| GOAL |
Quote the listing below in its entirety.
---------- DATASET EXTRACT
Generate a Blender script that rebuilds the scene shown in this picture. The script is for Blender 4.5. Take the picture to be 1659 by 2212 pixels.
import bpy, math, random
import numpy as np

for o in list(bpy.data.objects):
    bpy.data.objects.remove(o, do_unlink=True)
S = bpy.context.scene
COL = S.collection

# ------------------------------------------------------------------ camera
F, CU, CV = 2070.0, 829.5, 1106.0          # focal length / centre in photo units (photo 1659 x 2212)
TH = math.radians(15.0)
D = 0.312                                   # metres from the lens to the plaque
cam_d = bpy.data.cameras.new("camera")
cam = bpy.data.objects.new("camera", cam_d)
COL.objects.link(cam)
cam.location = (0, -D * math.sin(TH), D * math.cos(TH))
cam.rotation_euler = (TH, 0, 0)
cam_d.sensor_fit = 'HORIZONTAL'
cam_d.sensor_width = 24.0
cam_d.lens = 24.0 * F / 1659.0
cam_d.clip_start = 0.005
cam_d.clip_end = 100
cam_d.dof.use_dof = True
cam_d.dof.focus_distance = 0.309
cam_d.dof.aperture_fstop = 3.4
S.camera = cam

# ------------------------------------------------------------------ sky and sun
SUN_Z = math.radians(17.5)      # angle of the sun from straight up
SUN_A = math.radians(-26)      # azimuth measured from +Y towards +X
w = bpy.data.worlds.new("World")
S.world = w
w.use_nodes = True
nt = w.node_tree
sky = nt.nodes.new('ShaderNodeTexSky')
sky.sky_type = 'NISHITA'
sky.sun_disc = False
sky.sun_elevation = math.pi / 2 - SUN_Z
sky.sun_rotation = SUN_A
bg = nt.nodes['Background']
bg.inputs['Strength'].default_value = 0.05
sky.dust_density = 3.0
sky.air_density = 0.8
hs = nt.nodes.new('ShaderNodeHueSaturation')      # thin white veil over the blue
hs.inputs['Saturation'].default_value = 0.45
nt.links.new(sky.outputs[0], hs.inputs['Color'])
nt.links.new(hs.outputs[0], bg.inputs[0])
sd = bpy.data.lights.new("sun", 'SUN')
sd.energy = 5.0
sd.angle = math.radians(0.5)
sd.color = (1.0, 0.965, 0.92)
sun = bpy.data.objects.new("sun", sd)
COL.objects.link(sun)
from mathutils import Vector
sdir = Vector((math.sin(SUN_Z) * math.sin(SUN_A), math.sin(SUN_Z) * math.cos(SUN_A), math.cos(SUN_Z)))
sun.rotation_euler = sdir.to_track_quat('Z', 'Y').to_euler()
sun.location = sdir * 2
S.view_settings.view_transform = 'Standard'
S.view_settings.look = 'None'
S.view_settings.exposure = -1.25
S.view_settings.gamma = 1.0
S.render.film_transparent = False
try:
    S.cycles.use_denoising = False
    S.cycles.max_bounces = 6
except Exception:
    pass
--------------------
| EXERCISE ANSWER |
Generate a Blender script that rebuilds the scene shown in this picture. The script is for Blender 4.5. Take the picture to be 1659 by 2212 pixels.
import bpy, math, random
import numpy as np

for o in list(bpy.data.objects):
    bpy.data.objects.remove(o, do_unlink=True)
S = bpy.context.scene
COL = S.collection

# ------------------------------------------------------------------ camera
F, CU, CV = 2070.0, 829.5, 1106.0          # focal length / centre in photo units (photo 1659 x 2212)
TH = math.radians(15.0)
D = 0.312                                   # metres from the lens to the plaque
cam_d = bpy.data.cameras.new("camera")
cam = bpy.data.objects.new("camera", cam_d)
COL.objects.link(cam)
cam.location = (0, -D * math.sin(TH), D * math.cos(TH))
cam.rotation_euler = (TH, 0, 0)
cam_d.sensor_fit = 'HORIZONTAL'
cam_d.sensor_width = 24.0
cam_d.lens = 24.0 * F / 1659.0
cam_d.clip_start = 0.005
cam_d.clip_end = 100
cam_d.dof.use_dof = True
cam_d.dof.focus_distance = 0.309
cam_d.dof.aperture_fstop = 3.4
S.camera = cam

# ------------------------------------------------------------------ sky and sun
SUN_Z = math.radians(17.5)      # angle of the sun from straight up
SUN_A = math.radians(-26)      # azimuth measured from +Y towards +X
w = bpy.data.worlds.new("World")
S.world = w
w.use_nodes = True
nt = w.node_tree
sky = nt.nodes.new('ShaderNodeTexSky')
sky.sky_type = 'NISHITA'
sky.sun_disc = False
sky.sun_elevation = math.pi / 2 - SUN_Z
sky.sun_rotation = SUN_A
bg = nt.nodes['Background']
bg.inputs['Strength'].default_value = 0.05
sky.dust_density = 3.0
sky.air_density = 0.8
hs = nt.nodes.new('ShaderNodeHueSaturation')      # thin white veil over the blue
hs.inputs['Saturation'].default_value = 0.45
nt.links.new(sky.outputs[0], hs.inputs['Color'])
nt.links.new(hs.outputs[0], bg.inputs[0])
sd = bpy.data.lights.new("sun", 'SUN')
sd.energy = 5.0
sd.angle = math.radians(0.5)
sd.color = (1.0, 0.965, 0.92)
sun = bpy.data.objects.new("sun", sd)
COL.objects.link(sun)
from mathutils import Vector
sdir = Vector((math.sin(SUN_Z) * math.sin(SUN_A), math.sin(SUN_Z) * math.cos(SUN_A), math.cos(SUN_Z)))
sun.rotation_euler = sdir.to_track_quat('Z', 'Y').to_euler()
sun.location = sdir * 2
S.view_settings.view_transform = 'Standard'
S.view_settings.look = 'None'
S.view_settings.exposure = -1.25
S.view_settings.gamma = 1.0
S.render.film_transparent = False
try:
    S.cycles.use_denoising = False
    S.cycles.max_bounces = 6
except Exception:
    pass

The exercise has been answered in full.